岐路に立つ日本企業のイノベーション

新型コロナウィルスを受けてこの半年間、日本企業の事業活動は大きく変わった。中でも、企業によって大きな違いが出ているのが、イノベーション(革新)である。

今年は、日本も世界もコロナ一色。しかし、少し視野を広げると、AI化、デジタルトランスフォーメーション(DX)、人口減少、地球環境問題、貧困問題などさまざまな変化が起こっている。こうした変化は、企業に機会と脅威をもたらしている。とりわけコロナで人との接触が制限される状況で、DXの推進が叫ばれている。

 GAFAGoogle, Amazon, Facebook, Apple)などアメリカのIT企業は、コロナをDXビジネス拡大の好機と捉えてイノベーションを加速させている。日本でも、インターネット広告のサイバーエージェントは、緊急事態宣言が発令されていた4月に、DXに対応した新規事業を推進する新会社MG-DXOENを設立した。MG-DXはドラッグストアのオンラインによる診療や服薬指導などのDXを支援する。OENはコンサートなどリアルイベントの中止で打撃を受けているエンターテインメント産業向けに、デジタルシフトやオンラインでの収益化をサポートする。
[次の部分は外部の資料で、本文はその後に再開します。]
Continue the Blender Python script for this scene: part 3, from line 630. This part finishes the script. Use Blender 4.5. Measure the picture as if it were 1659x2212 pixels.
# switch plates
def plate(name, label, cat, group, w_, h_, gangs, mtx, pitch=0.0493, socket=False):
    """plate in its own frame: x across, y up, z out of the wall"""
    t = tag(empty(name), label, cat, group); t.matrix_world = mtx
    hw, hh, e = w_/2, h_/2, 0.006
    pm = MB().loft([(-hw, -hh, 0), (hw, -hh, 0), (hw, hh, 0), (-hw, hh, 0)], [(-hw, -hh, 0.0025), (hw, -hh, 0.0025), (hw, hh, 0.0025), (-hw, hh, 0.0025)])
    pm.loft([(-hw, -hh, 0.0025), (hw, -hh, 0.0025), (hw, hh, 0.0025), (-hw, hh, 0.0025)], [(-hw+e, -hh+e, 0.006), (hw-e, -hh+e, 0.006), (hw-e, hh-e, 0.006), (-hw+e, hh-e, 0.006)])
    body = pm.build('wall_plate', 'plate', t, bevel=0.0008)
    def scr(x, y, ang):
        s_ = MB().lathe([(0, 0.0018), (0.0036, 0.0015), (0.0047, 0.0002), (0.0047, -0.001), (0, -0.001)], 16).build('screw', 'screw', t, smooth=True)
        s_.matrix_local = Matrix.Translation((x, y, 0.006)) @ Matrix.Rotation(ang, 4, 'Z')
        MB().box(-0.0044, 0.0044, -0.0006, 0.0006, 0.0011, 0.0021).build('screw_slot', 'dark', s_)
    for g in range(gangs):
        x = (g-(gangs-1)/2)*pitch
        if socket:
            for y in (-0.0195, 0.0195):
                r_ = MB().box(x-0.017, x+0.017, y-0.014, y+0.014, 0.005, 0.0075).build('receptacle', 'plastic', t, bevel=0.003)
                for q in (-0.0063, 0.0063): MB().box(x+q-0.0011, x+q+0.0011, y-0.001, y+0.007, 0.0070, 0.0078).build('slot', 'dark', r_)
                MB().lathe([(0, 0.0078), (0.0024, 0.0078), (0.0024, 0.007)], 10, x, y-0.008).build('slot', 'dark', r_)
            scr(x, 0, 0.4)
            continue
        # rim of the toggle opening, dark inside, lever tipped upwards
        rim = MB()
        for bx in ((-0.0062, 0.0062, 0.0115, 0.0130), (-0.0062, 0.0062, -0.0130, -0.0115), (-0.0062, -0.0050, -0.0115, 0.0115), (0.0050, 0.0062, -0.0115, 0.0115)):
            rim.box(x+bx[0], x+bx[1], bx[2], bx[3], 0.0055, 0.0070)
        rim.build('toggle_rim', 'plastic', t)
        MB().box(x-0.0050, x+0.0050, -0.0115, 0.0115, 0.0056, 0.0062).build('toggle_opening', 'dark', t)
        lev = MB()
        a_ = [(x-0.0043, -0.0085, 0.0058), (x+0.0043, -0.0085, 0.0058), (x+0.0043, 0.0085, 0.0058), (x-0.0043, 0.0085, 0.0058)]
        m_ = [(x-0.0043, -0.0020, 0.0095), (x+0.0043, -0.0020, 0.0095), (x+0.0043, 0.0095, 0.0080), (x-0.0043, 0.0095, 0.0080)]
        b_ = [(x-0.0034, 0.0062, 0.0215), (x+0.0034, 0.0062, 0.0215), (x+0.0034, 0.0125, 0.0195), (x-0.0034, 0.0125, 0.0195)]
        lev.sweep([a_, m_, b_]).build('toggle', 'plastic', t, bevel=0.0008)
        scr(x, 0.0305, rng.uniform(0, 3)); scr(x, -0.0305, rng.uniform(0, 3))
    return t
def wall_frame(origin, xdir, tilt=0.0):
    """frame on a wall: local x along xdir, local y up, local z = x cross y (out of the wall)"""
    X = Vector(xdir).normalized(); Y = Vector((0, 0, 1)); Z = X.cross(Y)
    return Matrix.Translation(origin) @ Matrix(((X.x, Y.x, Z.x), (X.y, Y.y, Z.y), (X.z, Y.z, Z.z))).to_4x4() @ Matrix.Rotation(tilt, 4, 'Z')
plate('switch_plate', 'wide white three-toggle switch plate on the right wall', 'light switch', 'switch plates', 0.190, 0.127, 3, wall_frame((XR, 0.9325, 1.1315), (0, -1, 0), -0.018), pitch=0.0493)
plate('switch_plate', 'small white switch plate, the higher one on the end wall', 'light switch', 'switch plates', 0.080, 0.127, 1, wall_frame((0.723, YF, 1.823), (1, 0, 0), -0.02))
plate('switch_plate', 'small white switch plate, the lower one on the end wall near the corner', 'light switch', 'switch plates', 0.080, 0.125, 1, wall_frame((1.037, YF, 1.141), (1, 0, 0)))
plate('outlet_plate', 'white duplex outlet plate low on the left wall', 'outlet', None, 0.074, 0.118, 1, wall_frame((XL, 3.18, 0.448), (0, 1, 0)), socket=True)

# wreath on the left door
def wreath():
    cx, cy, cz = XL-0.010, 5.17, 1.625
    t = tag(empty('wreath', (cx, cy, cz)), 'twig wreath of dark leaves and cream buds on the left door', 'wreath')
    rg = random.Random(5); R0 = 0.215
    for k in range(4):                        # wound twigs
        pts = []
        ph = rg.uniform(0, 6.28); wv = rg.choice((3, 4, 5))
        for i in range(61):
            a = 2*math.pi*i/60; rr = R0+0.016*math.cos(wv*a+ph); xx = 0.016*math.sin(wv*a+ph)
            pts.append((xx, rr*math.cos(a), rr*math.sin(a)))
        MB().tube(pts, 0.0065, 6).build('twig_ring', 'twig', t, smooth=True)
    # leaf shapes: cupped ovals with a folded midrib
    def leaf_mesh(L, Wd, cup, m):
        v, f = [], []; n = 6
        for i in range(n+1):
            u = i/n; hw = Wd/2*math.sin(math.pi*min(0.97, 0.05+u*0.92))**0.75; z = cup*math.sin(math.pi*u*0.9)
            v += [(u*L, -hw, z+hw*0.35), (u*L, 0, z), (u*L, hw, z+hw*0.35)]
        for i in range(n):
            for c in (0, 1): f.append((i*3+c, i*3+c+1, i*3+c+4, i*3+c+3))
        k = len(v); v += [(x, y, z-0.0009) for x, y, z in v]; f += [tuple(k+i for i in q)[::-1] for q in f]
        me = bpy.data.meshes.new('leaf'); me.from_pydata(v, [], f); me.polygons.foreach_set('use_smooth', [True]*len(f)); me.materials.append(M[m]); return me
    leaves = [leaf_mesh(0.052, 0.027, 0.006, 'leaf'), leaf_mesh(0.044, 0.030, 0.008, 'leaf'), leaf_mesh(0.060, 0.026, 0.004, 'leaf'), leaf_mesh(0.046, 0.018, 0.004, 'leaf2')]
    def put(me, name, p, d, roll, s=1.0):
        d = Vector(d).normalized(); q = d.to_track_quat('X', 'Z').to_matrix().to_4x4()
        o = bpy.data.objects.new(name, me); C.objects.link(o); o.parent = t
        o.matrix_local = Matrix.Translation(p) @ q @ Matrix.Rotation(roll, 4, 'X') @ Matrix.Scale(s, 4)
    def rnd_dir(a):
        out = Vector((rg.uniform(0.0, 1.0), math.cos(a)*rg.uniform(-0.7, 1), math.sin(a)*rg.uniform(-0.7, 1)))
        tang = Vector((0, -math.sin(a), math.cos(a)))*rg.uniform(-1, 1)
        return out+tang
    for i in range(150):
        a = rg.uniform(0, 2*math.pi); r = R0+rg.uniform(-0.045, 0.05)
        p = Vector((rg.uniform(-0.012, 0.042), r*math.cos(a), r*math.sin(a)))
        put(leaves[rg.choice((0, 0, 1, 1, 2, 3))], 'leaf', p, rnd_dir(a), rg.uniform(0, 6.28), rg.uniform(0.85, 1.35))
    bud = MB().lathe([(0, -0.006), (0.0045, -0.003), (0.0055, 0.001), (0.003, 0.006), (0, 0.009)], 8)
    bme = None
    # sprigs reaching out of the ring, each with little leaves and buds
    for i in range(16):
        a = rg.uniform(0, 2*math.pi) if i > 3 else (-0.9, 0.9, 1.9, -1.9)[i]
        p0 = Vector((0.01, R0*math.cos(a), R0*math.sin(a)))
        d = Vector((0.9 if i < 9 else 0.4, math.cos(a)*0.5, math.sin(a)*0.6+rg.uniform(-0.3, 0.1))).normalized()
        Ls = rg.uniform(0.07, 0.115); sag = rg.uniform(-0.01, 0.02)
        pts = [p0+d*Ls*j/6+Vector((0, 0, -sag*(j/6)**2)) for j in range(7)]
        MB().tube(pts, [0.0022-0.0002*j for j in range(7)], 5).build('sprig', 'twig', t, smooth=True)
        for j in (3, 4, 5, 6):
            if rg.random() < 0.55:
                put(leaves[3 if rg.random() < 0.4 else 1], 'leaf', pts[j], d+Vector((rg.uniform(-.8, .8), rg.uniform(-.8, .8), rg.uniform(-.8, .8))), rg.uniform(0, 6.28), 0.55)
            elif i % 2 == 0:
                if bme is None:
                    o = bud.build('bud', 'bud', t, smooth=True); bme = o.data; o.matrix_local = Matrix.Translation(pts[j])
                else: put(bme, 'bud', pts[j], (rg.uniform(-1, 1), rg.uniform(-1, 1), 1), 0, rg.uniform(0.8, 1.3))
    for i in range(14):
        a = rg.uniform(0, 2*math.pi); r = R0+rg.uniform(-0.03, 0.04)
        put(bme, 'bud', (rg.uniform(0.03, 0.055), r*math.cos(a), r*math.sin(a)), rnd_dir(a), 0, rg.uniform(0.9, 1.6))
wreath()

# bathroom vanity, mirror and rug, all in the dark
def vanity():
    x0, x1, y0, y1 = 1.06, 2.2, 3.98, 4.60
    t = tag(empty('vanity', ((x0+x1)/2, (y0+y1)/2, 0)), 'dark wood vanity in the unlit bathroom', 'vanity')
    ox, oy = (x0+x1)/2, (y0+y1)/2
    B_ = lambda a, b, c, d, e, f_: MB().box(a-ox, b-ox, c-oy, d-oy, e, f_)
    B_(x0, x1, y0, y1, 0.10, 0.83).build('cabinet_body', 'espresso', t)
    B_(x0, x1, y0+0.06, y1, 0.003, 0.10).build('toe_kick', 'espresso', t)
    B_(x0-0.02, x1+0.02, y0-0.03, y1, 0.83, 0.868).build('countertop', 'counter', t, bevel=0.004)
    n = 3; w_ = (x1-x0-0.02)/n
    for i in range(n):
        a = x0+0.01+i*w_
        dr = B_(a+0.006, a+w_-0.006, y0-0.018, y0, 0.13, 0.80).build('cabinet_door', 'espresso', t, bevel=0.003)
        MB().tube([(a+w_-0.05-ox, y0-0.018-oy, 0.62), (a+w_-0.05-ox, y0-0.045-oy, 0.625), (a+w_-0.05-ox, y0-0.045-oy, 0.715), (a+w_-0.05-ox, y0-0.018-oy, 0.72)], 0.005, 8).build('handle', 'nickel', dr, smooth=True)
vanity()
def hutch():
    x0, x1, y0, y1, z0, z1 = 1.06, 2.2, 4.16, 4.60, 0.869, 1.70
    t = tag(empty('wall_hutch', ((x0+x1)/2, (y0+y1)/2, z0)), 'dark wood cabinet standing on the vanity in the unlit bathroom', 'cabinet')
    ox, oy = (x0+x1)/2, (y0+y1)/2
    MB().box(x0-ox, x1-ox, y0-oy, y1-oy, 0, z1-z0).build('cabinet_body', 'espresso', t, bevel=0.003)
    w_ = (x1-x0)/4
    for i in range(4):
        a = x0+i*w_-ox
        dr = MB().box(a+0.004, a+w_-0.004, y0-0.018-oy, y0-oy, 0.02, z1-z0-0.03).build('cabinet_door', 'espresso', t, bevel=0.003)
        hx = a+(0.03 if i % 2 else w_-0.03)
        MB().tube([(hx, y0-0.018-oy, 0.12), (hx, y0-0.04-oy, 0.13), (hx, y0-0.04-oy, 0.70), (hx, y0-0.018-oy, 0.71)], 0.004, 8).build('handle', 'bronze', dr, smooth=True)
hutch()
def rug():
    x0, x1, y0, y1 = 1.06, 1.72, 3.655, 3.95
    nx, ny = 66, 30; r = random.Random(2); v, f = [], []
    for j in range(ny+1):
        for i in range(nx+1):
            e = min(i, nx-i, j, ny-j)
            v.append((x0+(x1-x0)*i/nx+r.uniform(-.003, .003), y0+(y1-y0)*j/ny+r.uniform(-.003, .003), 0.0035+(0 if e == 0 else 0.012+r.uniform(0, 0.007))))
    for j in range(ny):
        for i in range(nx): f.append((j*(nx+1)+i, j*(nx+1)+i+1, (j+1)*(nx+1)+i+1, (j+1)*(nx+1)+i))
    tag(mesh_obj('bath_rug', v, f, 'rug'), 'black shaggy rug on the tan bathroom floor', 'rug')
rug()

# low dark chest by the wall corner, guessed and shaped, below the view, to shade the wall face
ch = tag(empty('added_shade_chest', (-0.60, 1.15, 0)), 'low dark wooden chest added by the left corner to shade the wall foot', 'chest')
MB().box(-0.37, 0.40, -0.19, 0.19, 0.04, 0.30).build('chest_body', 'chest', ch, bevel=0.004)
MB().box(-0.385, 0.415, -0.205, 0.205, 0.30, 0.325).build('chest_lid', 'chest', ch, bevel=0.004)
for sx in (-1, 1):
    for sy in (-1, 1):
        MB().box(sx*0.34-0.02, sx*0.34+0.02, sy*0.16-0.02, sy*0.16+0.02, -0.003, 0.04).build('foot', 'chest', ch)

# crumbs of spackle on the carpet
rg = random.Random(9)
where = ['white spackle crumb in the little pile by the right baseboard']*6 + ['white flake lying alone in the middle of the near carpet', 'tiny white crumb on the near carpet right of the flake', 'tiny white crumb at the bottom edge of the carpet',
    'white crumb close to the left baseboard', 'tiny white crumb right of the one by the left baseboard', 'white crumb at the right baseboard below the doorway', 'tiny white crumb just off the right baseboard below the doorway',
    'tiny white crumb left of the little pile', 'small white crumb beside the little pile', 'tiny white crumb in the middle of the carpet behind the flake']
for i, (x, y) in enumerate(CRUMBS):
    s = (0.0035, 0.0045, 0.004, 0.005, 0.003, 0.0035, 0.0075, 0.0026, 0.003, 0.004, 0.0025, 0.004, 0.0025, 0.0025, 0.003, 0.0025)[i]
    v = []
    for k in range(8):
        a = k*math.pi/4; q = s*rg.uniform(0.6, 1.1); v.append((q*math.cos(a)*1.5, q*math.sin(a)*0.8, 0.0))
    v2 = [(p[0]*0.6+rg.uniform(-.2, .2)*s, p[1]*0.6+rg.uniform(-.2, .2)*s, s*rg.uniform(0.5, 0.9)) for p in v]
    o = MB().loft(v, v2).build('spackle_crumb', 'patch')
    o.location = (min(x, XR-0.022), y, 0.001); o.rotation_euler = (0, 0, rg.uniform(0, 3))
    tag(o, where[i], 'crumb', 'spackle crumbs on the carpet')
ただ日本では、サイバーエージェントのように変化を「機会」と捉える前向きな企業は例外的。大半の企業にとって、変化は既存の事業を脅かす「脅威」になっている。そして、コロナによって、イノベーション創造の活動が大幅な後退を余儀なくされている。コロナは、日本企業のイノベーションに2つの悪影響を与えている。

一つは、研修開発予算の縮小である。売上高急減に対応したコスト削減で、研究開発も「不要不急」として削減の対象になった。予算が減った研究開発部門では、各事業部門から委託された試験分析などを細々と続けるだけで、自主的・前向きなテーマは中断されている。
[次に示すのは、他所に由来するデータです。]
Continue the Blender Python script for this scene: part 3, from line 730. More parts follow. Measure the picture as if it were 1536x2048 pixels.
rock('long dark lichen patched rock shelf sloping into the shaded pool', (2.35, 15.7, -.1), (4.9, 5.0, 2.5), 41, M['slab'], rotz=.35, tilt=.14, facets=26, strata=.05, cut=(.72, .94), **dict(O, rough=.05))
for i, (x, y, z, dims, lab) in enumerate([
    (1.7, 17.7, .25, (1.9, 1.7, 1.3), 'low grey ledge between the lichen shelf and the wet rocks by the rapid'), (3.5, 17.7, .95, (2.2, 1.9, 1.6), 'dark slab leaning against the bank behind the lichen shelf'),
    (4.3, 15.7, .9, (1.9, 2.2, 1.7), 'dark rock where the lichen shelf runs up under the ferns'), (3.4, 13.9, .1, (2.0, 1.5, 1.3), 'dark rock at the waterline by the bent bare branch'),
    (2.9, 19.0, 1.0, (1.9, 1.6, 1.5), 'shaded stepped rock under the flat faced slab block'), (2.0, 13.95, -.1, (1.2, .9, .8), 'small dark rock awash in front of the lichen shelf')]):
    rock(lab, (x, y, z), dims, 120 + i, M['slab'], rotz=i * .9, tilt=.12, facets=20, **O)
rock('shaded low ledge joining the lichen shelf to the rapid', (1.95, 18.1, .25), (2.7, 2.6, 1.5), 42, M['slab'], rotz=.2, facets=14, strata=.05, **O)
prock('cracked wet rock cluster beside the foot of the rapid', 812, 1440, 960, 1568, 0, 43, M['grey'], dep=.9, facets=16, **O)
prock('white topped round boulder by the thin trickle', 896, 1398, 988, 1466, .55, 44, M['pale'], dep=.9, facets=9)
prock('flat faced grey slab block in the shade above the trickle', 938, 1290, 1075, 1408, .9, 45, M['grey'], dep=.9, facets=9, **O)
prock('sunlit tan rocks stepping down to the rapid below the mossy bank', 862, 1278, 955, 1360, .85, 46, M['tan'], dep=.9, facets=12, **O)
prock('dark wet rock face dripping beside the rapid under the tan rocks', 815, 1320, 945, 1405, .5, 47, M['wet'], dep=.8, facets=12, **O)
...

もう一つは、新結合の停滞である。経済学者シュムペーターがイノベーションの本質を「新結合の遂行」と指摘した通り、知識・情報・ノウハウが今までと違った結合をすることでイノベーションは生まれる。春以降、コロナで他人との物理的な接触が制約され、新結合の活動が停滞した。

この状況で、企業はどのようにイノベーションを創造すれば良いのだろうか。何より大切なのは、経営者がイノベーションの明確な長期方針を出し、従業員とコンセンサスを得ることだ。仮に当面は従業員にコスト削減で耐えてもらうとしても、「いずれ元に戻るだろうから、とにかく今は我慢してくれ」と懇願するのではなく、いつまで耐えるのか、どういう状態になったら活動を本格再開するのかを明示するべきだ。

研究開発部門の責任者やマネジャーにも、限られた研究開発予算を有効活用するために、研究テーマを重点化する必要がある。有望なテーマにリソースを重点配分し、有望でないテーマを思い切って中止する。そのためには、責任者・マネジャーには、これまで以上に市場性を含めた技術の目利きが欠かせない。

また、物理的な接触が制限される中、新結合をどう進めるかも、大きな課題である。実はイノベーションで最先端を行く企業の間でも、Facebookはオンラインで進める一方、Googleはリアルで小集団活動を進めることを重視するなど、対応はまちまちだ。研究開発部門の責任者・マネジャーは、他社のやり方を参考にしつつ、自社の事業・技術に合った新結合の進め方を確立する必要がある。

コロナでイノベーションがさらに停滞してしまうのか、斬新なイノベーションで世界で戦う企業になるのか、日本企業は正念場を迎えていると言えるだろう。